Number of real solution of $\displaystyle 2^{\sin(x)}-2e^{-\sin(x)}=2$ is
What I try :: Put $\displaystyle 2^{\sin(x)}=t$,
Then $\displaystyle t-\frac{2}{t}=2\Longrightarrow t^2-2t-2=0$
$\displaystyle t^2-2t+1=3\Longrightarrow (t-1)=\pm\sqrt{3}$
Then we have $\displaystyle t=1\pm \sqrt{3}\Longrightarrow \sin(x)=\log_2(1\pm \sqrt{3})$
So here $\log_{2}(1+\sqrt{3})>1$
No solution exists
Can someone please explain any short way to solve it.
On
$2^y-\dfrac{2}{e^y}=2,$ where $-1\le y \le 1$
$2^y \le 2$
The second term $\dfrac{2}{e^y}$ is positive.
The left hand side is always less than $2$. No solution.
On
Substituting $t=2^{\sin(x)}$ is a good place to start. If you do that, observe the following: First, because $\sin(x)$ has range $[-1,1]$, we can restrict our attention to $t\in[\frac12,2]$. Secondly, $$ e^{-\sin(x)} =\left( e^{\ln 2 \sin(x)}\right)^{\frac1{-\ln 2}}= t^{-1/\ln 2} $$ Thus any solution to the original equation will correspond to a solution for $t\in[\frac12,2]$ to the equation $$ t -2t^{-1/\ln 2} = 2 $$ This has no solution, which we can show by observing that $t -2t^{-1/\ln 2}$ is increasing on $[0,\infty]$. (This may be shown by taking the derivative, or observing that the $t$ term is clearly increasing and the $-2t^{-1/\ln 2}$ is a composition of two decreasing functions and therefore is increasing.) Thus, we have for all $x\in \mathbb{R}$, $$ 2^{\sin x}-2e^{-\sin x} = t -2t^{-1/\ln 2} \le 2-2\cdot 2^{-1/\ln 2} < 2 $$
The Given Approach
The solution given in the question makes a mistake in the first step. It appears that the solution implies that $$ 2^{\sin(x)} = \mathrm{e}^{-\sin(x)}, $$ which is not correct. Everything after this is based on the faulty assumption, which implies that the given approach is not going to work.

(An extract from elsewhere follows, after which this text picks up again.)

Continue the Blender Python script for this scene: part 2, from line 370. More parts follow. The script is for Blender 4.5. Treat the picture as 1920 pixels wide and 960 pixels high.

Honestly, because the equation is transcendental, it is unlikely that there is going to be a "nice" analytic approach to solving it—indeed, WolframAlpha gives numerical (complex, nonreal) solutions, which suggests (but does not prove) that there probably isn't a closed form solution in terms of elementary functions.
Rough Inequalities
One approach is to play around a bit with some rough inequalities. The first term, $2^{\sin(x)}$, oscillates between $\frac{1}{2}$ and $2$; while the second term, $2\mathrm{e}^{-\sin(x)}$, oscillates between $\frac{2}{\mathrm{e}}$ and $2\mathrm{e}$. This implies that the absolute largest that their difference can be is $$2^{\sin(x)} - 2\mathrm{e}^{-\sin(x)} \le 2 - \frac{2}{\mathrm{e}} < 2. $$ That is, the difference cannot be larger than the largest possible value of the first term, minus the smallest possible value of the second term. This immediately implies that the equation cannot have any real solutions.
A Note on Process
When I was a student, I often saw solutions like the one I gave above, and felt kind of annoyed, because it felt a little like pulling a rabbit out of a hat (this isn't a terrible example of a rabbit pull—most $\varepsilon$-$\delta$ proofs are worse—but it still feels a little disingenuous). In this case, before attempting any algebra, I wanted to get a sense of whether I should expect any solutions.
The first thing I did, then, was see if a computer algebra system would give me something nice. In this case, WolframAlpha does find a couple of solutions, but they are (a) complex, nonreal, and (b) numerical solutions, not analytic solutions. This suggests that "nice" solutions don't exist, and very strongly suggests that no real solutions exist at all.
Next, I plotted the $$ 2^{\sin(x)} - 2\mathrm{e}^{-\sin(x)} - 2$$ on GeoGebra:
The picture very strongly implies that there are no possible solutions. It isn't obvious how to show that this is the case, but I now have two forms of evidence which suggest that I should be looking to show that no solutions exist, and that I shouldn't bother to actually find solutions.
My next step was to plot the two functions on the left-hand side:
The term $2^{\sin(x)}$ is in blue, and $2\mathrm{e}^{-\sin(x)}$ is in red. What I notice in this picture is that the largest the difference can be corresponds to a point where $2^{\sin(x)}$ is maximized, and $2\mathrm{e}^{-\sin(x)}$ is minimized. This suggested that I should look at the difference between these two terms, which led to the solution I gave.